Streit um Wasser und Energie

Usbekistan und Tadshikistan kommen aus ihrem Dauerkonflikt nicht heraus

  • Irina Wolkowa, Moskau
  • Lesedauer: 3 Min.

Energie und Wasser gibt es reichlich in der Region. Sie sind jedoch ungleich verteilt. Seit Ende der Sowjetunion, die für Ausgleich sorgte, setzen deren selbstständig gewordene Erben beides gern als Druckmittel ein. Die an Öl und Gas reichen Staaten der Ebene - Usbekistan und Turkmenistan - drohen inzwischen gewohnheitsmäßig mit Lieferstopp von Energie und ließen auch schon Taten folgen. Sie wollten neue Wasserkraftwerke in den Bergstaaten - Tadshikistan und Kirgistan - verhindern.

Dort entspringen die großen Flüsse der Region. Werden sie abgeriegelt, kommt nicht mehr genug für die Landwirtschaft in der Ebene an. Und Baumwolle, dort quasi Monokultur, ist äußerst durstig. Wasserkraft ist jedoch für die rohstoffarmen Bergrepubliken die einzige Möglichkeit, Strom zu erzeugen. Derzeit heizt vor allem das neue Kraftwerk am Wachsch die Spannungen an. Im Herbst wird der Staudamm geschlossen, 2018 sollen die Turbinen angeworfen werden.

Schon 1976 begann die Sowjetunion den Bau, wegen Ebbe in den Kassen standen zehn Jahre später alle Bagger still. 2004 übernahm der russische Mischkonzern RUSAL, 2007 zerriss Tadshikenpräsident Emomali Rachmon den Vertrag und schrieb das Vorhaben neu aus. Den Zuschlag bekam ein italienisches Unternehmen. Mit ihm will Tadshikistan im September auch den Vertrag über eine zweite Ausbaustufe unterzeichnen. Je näher der Tag rückt, desto schriller werden die Töne zwischen Duschanbe und Taschkent.

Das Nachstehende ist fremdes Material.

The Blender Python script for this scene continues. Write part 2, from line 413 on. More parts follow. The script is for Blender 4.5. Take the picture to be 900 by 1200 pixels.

Um zu verhindern, dass der Streit um Wasser zum Krieg eskaliert, müssten Energieprojekte an grenzüberschreitenden Flüssen mit allen Anrainern abgestimmt werden, verlangt Usbeken-Präsident Islam Karimow. Ähnlich äußerte sich sein turkmenischer Amtskollege Gurbanguly Berdimuhamedow. Usbekistans Premier Schavkat Mirsijew wedelte mit einem Gutachten der Weltbank, die vor »enormen Risiken« warnt und sich an der Finanzierung daher nicht beteiligt. Sein Kollege in Duschanbe konterte mit dem Gegengutachten einer US-Engineering-Firma, die den 330 Meter hohen Staudamm für sicher erklärt. Beide haben bereits neue Gutachten in Auftrag gegeben. Moskau, das in dem Streit aus politischer Zweckmäßigkeit schon mehrfach die Fronten wechselte, schwieg lange, schlägt sich jedoch nun erneut auf die Seite Usbekistans, das strategisch wichtiger und langfristig attraktiver ist.

Experten - auch selbsternannte - machen in russischen Medien Projekt, Bauherrn und Auftragnehmer nieder. Die Inbetriebnahme 2018 sei nicht realistisch. Die Stromproduktion könne erst anlaufen, wenn genug Wasser aufgestaut wurde. Das könne zehn bis 15 Jahre dauern. Auch hätten die Italiener die politischen Risiken im instabilen Tadshikistan unterschätzt und sich mit der Beteiligung an der Vorfinanzierung wirtschaftlich übernommen. Derzeit werden die Kosten auf vier Milliarden Euro veranschlagt. Das bitterarme Tadshikistan will sie abstottern. Vor allem mit Erlösen aus der Stromproduktion.

Das Kraftwerk am Wachsch, glauben Kritiker, werde ohne energieintensive Großindustrie nie rentabel werden. Tadshikistans Aluminiumhütten gehören zwar dazu, deren Strombedarf würden jedoch bereits bestehende Wasserkraftwerke decken. Auch sei der Export der Überschüsse bisher nicht geregelt.

Afghanistan und Pakistan haben dankend abgelehnt. Obwohl die USA weder Mut noch Mühe sparten, um den Deal zu vermitteln. Washington unterstützt das Kraftwerksprojekt. Allerdings nur moralisch und nicht ganz uneigennützig.

Seit Jahren bemühen sich Pentagon und State Department um Nutzungsrechte für tadshikische Luftwaffenstützpunkte für den Afghanistaneinsatz. Staatschef Rachmon wollte sich mit Rücksicht auf Russland bisher nicht festlegen. Jetzt stehen die Chancen gut. Noch bevor Moskau sich erneut für Usbekistan erwärmte, hatte sich das russisch-tadshikische Verhältnis merklich abgekühlt.